Duidelijk zien we hieruit de groote macht en invloed van den paus, dat een machtig keizer als Hendrik IV drie dagen blootvoets en in een dun boetekleed gehuld aan de poort van ’t kasteel wilde wachten om boete te doen voor zijne ongehoorzaamheid aan de pauselijke bevelen! Onwillekeurig komt de vraag bij ons op: Is dat naar het voorbeeld van den Heere Jezus, van wien de pausen zich de stedehouders op aarde durven noemen?

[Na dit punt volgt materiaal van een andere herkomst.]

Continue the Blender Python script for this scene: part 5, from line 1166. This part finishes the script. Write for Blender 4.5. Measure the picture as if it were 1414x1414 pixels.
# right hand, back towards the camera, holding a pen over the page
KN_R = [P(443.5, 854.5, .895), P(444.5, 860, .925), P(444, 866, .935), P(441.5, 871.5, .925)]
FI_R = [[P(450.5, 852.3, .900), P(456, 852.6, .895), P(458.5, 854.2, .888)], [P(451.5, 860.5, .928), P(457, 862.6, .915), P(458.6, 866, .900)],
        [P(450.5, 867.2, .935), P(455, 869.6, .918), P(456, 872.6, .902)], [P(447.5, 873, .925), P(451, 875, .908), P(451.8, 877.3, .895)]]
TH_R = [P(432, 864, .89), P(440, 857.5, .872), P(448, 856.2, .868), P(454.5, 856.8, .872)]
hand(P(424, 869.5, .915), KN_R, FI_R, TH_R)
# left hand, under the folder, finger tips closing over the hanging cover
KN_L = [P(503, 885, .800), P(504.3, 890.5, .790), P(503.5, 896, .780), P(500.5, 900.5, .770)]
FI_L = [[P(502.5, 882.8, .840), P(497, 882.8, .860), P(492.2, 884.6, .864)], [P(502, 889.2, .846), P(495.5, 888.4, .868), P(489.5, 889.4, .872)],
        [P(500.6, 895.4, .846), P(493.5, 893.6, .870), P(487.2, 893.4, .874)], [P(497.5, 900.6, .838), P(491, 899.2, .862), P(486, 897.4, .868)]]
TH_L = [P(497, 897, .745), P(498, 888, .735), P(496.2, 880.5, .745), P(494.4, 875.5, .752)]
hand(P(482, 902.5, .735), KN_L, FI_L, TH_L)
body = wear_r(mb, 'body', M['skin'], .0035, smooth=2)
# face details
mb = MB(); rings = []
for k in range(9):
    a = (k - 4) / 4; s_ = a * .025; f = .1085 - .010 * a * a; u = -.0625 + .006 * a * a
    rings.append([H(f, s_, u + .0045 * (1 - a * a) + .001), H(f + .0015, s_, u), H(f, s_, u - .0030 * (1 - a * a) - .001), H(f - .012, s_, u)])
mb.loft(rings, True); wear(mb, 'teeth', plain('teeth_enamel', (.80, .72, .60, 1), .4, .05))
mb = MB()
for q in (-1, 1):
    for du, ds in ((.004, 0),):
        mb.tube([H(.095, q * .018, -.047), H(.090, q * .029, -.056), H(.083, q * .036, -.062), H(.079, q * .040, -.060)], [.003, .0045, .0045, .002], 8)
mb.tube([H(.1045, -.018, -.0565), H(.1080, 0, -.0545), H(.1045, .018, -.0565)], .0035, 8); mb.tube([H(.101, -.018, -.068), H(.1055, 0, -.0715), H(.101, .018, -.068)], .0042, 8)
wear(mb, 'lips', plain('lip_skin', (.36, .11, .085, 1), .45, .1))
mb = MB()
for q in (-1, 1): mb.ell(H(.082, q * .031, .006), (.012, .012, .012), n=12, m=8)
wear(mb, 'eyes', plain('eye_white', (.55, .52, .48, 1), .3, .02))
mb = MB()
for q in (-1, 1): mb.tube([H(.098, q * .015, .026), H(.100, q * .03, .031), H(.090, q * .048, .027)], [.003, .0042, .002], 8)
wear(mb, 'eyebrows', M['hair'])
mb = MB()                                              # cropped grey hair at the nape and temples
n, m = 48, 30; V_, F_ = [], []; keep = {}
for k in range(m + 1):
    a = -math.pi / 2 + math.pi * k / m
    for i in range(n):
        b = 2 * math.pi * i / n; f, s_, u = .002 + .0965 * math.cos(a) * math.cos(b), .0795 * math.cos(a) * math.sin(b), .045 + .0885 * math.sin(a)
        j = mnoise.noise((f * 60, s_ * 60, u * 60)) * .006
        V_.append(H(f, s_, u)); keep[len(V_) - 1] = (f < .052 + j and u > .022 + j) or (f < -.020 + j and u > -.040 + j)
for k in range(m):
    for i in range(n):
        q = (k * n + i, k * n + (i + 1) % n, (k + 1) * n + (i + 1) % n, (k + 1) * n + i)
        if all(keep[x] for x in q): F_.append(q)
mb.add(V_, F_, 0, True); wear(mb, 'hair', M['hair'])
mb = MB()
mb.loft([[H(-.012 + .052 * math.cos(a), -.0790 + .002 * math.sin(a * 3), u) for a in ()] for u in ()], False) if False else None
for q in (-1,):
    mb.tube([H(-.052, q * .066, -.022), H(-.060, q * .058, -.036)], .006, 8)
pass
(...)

Of lijkt het niet veel meer, dat ze doen naar ’t voorbeeld van Satan den grootsten bestrijder van ’t Godsrijk op aarde?
Nog grooter was echter de woede der pausen tegen degenen, die hun geestelijk gezag niet wilden erkennen en protesteerden tegen de vele dwalingen, die langzamerhand in de kerk inslopen. Al wie dat durfde bestaan, werd eenvoudig uitgemaakt voor een ketter en aan ’t zwaard van den beul en ’t vuur van den brandstapel overgegeven. Duizenden bij duizenden werden alzoo op last van de pausen en hunne legaten omgebracht; duizenden bij duizenden, die den Heere in oprechtheid vreesden, toonden de kracht des geloofs door onbezweken pal te staan voor de zuivere waarheid naar Gods Woord en trotseerden alle pijniging! Van die duizenden zullen we enkele voorbeelden aangeven en zien dan eerst op de martelaren voor en dan op die na de gezegende kerkhervorming.
In de eerste plaats moeten dan zeker genoemd worden de Albigenzen, die in het zuiden van Frankrijk woonden, in de landstreek, die Albi heette. Ze streden tegen de leer der Roomsche kerk en werden daarom in den ban gedaan. Toch wilde paus Alexander III toonen, dat hij tot verzoening geneigd was en zond van zijne geleerdste priesters naar de Albigenzen, om hen van de waarheid der Roomsche leer te overtuigen. Maar een der leeraars van Albi, Arnold geheeten, wist in een twistgesprek al de bewijzen van die priesters te ontzenuwen en op grond van Gods Woord de waarheid der evangelische leer zoo klaar voor te stellen, dat velen van Rome afvallig werden en zelfs edelen en machtigen zich bij de Albigenzen aansloten. Onder de laatsten moeten vooral genoemd worden graaf Raymond van Toulouse en graaf Raymond van Foix, die de lijdende broeders langen tijd beschermden. Ook paus Innocentius III zond zijne legaten naar Albi om de ketters te bekeeren, maar ook om bij onbekeerlijkheid hen over te leveren aan den wereldlijken rechter, opdat ze ter dood zouden worden gebracht. Een van die pauselijke gezanten, die alles behalve zachtmoedigheid toonden, werd in het gebied van graaf Raymond van Toulouse vermoord. ’t Spreekt wel haast van zelve dat de schuld op den graaf van Toulouse werd geworpen en de Roomsche priesters beweerden, dat de onbekeerlijkheid der ketters door deze daad duidelijk aan ’t licht kwam, waarom dan ook een algemeene verdelgingsoorlog werd gepredikt. De paus gaf zijne toestemming tot een kruistocht tegen de Albigenzen en bepaalde dat elk, die aan dien kruistocht deel nam, volle vergeving van alle zonden ontving, welk een groot zondaar hij ook geweest was. Een leger van 300000 soldaten trok weldra naar de landstreek Albi op!

D. (Doesburg) V.

NB. De lezers zullen begrijpen dat door eene vergissing stuk XVII is geplaatst als XVI en XVI als XVII.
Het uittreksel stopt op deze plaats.